Your instructions:
The lines to extract run from the first line of the material below to the line containing "PANEL_E = 3.5", both included; leave the pictures behind.

Information supplied:
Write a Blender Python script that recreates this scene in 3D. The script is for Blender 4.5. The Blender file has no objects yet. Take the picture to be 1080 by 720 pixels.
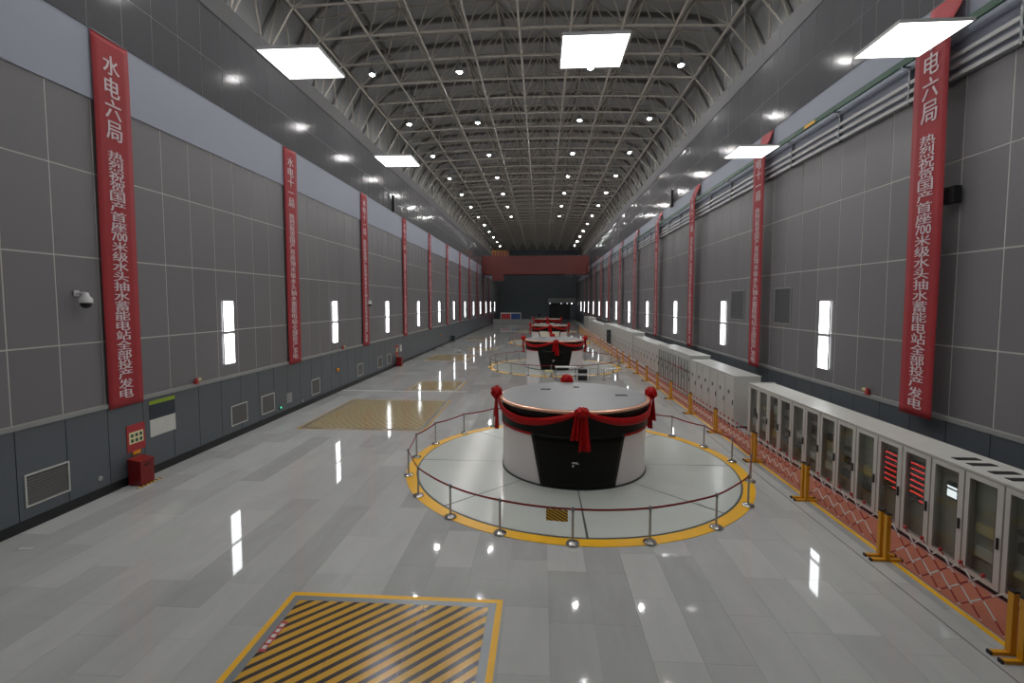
import bpy, bmesh, math, random
from mathutils import Vector, Matrix

PI = math.pi
scene = bpy.context.scene
col = scene.collection
rnd = random.Random(7)

# ------------------------------------------------------------------ camera
CAM_H = 5.6
F_PX = 500.0
cam_d = bpy.data.cameras.new('camera')
cam_d.sensor_width = 36.0
cam_d.sensor_fit = 'HORIZONTAL'
cam_d.lens = 36.0 * F_PX / 1080.0
cam_d.shift_y = -12.0 / 1080.0
cam_d.clip_start = 0.05
cam_d.clip_end = 400
cam = bpy.data.objects.new('camera', cam_d)
col.objects.link(cam)
yaw = math.atan(31 / F_PX)
pit = math.atan(30 / math.hypot(F_PX, 31))
cam.location = (0, 0, CAM_H)
cam.rotation_euler = (PI / 2 - pit, 0, yaw)
scene.camera = cam

# ------------------------------------------------------------------ world, exposure
world = bpy.data.worlds.new('world')
scene.world = world
world.use_nodes = True
world.node_tree.nodes['Background'].inputs[0].default_value = (0.5, 0.55, 0.6, 1)
world.node_tree.nodes['Background'].inputs[1].default_value = 0.02
vs = scene.view_settings
vs.view_transform = 'Standard'
vs.look = 'None'
vs.gamma = 1.0
vs.use_curve_mapping = False
vs.exposure = 0.65

LAMP_E = 400.0      # round hall downlights
WALL_E = 5.0       # vertical wall light panels
PANEL_E = 3.5      # square window reflections built as glowing panels; also one balcony lamp

# ------------------------------------------------------------------ dimensions
XL, XR = -12.65, 10.6
Y0, Y1 = -1.5, 147.0
ROWS = [2.5, 4.45, 6.83, 9.2, 11.28]
BAND_TOP = 13.22
CORN_MID, CORN_TOP = 14.75, 16.6
RIGHT_UP = 0.28          # the right-hand cornice sits a little higher
PITCH = 1.225
JOINT0 = 12.88
BAY = 9.9
GEN_X, GEN_Y, GEN_PITCH = 1.11, 16.28, 24.6

# ------------------------------------------------------------------ materials
MATS = {}


def lin(c):
    c = c / 255.0
    return c / 12.92 if c <= 0.04045 else ((c + 0.055) / 1.055) ** 2.4


def rgb(r, g, b):
    return (lin(r), lin(g), lin(b), 1)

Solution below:
Write a Blender Python script that recreates this scene in 3D. The script is for Blender 4.5. The Blender file has no objects yet. Take the picture to be 1080 by 720 pixels.
import bpy, bmesh, math, random
from mathutils import Vector, Matrix

PI = math.pi
scene = bpy.context.scene
col = scene.collection
rnd = random.Random(7)

# ------------------------------------------------------------------ camera
CAM_H = 5.6
F_PX = 500.0
cam_d = bpy.data.cameras.new('camera')
cam_d.sensor_width = 36.0
cam_d.sensor_fit = 'HORIZONTAL'
cam_d.lens = 36.0 * F_PX / 1080.0
cam_d.shift_y = -12.0 / 1080.0
cam_d.clip_start = 0.05
cam_d.clip_end = 400
cam = bpy.data.objects.new('camera', cam_d)
col.objects.link(cam)
yaw = math.atan(31 / F_PX)
pit = math.atan(30 / math.hypot(F_PX, 31))
cam.location = (0, 0, CAM_H)
cam.rotation_euler = (PI / 2 - pit, 0, yaw)
scene.camera = cam

# ------------------------------------------------------------------ world, exposure
world = bpy.data.worlds.new('world')
scene.world = world
world.use_nodes = True
world.node_tree.nodes['Background'].inputs[0].default_value = (0.5, 0.55, 0.6, 1)
world.node_tree.nodes['Background'].inputs[1].default_value = 0.02
vs = scene.view_settings
vs.view_transform = 'Standard'
vs.look = 'None'
vs.gamma = 1.0
vs.use_curve_mapping = False
vs.exposure = 0.65

LAMP_E = 400.0      # round hall downlights
WALL_E = 5.0       # vertical wall light panels
PANEL_E = 3.5      # square window reflections built as glowing panels; also one balcony lamp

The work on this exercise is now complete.